A judgment from the European Court of Human Rights today strengthened the rights of UK journalists to protect their sources from the police.
The court overturned a ruling against Dutch publisher Sanoma which had forced its journalists to hand over photographs to the police. It said that to do so would compromise their right to freedom of expression under Article 10 of the European Convention on Human Rights.
The journalists in question, who worked for the car magazine Autoweek, attended an illegal car race in January 2002 where they took photos. The magazine had intended to publish the photos with details obscured which could identify the vehicles.
Dutch police had issued a summons forcing them to hand over a CD-rom of photographs in a bid to idenfity those involved in the race.
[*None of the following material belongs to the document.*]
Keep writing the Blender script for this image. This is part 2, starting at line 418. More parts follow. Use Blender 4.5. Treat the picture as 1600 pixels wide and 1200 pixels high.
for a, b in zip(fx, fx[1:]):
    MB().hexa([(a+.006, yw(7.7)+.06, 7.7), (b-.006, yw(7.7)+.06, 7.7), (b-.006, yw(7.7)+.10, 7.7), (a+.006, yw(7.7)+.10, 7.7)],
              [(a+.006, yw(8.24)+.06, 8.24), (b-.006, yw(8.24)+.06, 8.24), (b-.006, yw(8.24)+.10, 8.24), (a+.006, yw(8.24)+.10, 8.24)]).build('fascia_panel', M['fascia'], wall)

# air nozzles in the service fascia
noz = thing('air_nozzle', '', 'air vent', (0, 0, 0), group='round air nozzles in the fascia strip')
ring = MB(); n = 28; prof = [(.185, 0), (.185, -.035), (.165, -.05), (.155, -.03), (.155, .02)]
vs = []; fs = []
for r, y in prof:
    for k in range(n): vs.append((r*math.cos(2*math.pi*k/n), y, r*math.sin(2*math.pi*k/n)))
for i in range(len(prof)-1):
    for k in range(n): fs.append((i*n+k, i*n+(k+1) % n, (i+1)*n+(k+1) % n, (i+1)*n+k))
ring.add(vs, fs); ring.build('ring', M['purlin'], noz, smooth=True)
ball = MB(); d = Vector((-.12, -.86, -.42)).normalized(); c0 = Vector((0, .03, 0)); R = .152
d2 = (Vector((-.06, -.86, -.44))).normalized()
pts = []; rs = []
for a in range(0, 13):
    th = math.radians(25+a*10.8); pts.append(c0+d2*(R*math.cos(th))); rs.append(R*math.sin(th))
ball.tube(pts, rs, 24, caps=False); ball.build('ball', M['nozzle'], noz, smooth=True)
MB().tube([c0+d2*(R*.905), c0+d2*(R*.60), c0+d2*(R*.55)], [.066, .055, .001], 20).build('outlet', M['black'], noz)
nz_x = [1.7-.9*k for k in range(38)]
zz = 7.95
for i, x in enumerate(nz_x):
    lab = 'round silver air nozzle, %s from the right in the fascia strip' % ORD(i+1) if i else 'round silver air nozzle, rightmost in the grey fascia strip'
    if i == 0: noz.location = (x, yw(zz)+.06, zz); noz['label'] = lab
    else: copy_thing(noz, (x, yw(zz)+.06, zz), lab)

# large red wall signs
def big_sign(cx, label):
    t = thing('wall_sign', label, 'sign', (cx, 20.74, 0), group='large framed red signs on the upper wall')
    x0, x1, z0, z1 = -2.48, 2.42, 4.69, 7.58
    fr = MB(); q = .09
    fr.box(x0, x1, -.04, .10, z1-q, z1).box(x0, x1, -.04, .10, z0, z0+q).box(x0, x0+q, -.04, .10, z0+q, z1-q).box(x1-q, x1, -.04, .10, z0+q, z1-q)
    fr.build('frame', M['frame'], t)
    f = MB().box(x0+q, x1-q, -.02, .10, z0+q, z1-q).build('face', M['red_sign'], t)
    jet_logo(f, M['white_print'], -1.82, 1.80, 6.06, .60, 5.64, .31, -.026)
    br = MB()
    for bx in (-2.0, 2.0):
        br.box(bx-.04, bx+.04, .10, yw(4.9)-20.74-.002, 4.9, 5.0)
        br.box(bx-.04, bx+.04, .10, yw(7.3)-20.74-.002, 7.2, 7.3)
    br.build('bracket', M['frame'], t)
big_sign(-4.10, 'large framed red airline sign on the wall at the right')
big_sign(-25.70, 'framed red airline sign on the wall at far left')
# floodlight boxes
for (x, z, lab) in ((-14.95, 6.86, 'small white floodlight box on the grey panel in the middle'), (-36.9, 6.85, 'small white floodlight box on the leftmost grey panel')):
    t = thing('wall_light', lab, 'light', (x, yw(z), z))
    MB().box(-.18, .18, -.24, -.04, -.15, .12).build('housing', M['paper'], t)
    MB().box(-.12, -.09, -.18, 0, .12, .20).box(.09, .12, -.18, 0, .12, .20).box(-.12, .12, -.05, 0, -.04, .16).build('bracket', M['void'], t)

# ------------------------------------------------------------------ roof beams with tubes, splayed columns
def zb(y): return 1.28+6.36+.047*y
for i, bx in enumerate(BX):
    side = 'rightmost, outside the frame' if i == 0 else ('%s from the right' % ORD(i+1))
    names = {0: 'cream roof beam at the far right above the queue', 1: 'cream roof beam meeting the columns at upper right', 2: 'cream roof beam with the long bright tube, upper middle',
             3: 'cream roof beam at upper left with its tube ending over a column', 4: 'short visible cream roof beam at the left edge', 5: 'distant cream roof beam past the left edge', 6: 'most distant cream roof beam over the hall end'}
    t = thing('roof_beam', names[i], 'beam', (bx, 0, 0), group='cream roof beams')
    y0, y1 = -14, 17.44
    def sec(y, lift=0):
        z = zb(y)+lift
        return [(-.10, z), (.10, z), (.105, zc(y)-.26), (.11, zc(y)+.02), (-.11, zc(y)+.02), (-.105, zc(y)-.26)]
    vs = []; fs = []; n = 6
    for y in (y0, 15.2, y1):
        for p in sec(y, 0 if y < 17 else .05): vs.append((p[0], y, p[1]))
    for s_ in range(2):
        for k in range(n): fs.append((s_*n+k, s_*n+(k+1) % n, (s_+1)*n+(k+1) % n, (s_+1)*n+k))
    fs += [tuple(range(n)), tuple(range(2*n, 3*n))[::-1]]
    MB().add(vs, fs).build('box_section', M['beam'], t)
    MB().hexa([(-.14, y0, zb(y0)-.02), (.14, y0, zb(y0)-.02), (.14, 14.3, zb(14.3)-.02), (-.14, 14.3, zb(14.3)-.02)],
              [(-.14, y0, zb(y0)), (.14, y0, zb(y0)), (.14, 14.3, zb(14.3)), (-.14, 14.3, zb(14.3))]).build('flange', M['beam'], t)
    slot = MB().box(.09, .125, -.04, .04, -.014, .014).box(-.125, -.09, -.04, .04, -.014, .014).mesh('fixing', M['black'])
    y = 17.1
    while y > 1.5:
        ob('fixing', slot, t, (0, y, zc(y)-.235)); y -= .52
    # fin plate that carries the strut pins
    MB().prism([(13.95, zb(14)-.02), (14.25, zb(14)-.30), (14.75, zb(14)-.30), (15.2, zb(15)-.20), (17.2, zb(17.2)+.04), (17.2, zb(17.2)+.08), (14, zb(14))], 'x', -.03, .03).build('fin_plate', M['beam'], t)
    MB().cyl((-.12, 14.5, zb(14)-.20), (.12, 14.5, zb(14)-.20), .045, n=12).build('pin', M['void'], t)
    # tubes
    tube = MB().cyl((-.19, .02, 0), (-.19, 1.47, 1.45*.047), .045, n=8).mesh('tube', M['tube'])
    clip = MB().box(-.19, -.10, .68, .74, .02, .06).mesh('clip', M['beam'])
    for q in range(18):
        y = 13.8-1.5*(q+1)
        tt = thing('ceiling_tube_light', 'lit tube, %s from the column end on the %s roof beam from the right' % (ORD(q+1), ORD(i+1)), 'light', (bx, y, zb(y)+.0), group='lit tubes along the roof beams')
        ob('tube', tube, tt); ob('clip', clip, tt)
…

The police also suspected that one of the vehicles participating in the street race had been used as a getaway car following a ram raid
Geoffrey Robertson QC, counsel for a coalition of intervening media said: ‘This ruling was an acid test for the Court and for media freedom across Europe. It sets a high benchmark for protection of journalistic materials and will force police and prosecutors across Europe, from Russia to France, to change their practices.”
Mark Stephens of Finers Stephens Innocent LLP, who also acted on behalf of the media, said: “In this respect, if no other, Europe has a firmer protection for free speech than the US and so today’s decision is very much to be celebrated.
‘The judgment firmly demonstrates that European governments cannot use clumsy police work to make journalists the surrogates for law enforcement.”
Peter Noorlander, legal director at the Media Legal Defence Initiative, said, “In this judgment, the European Court lays down a clear marker for the protection of journalistic materials. Law enforcement can no longer ask media to relinquish journalistic material unless as a matter of last resort in the investigation of a serious crime, and after having sought judicial authorisation.
“This will force a change in law and practice across Europe, not only in countries like Russia and Romania but also in France and the Netherlands where new legislation is now required.”
The Media Legal Defence Initiative, ARTICLE 19, the Committee to Protect Journalists, Guardian News and Media Limited, and the Open Society Justice Initiative intervened jointly in the lawsuit, with support from the Associated Press, Bloomberg News, Index on Censorship, the European Newspaper Publishers Association, Condé Nast Publications, Hearst Corporation, the National Geographic Society, the New York Times Company, La Repubblica, Reuters, Time Inc., the Washington Post Company, and the World Association of Newspapers and News Publishers.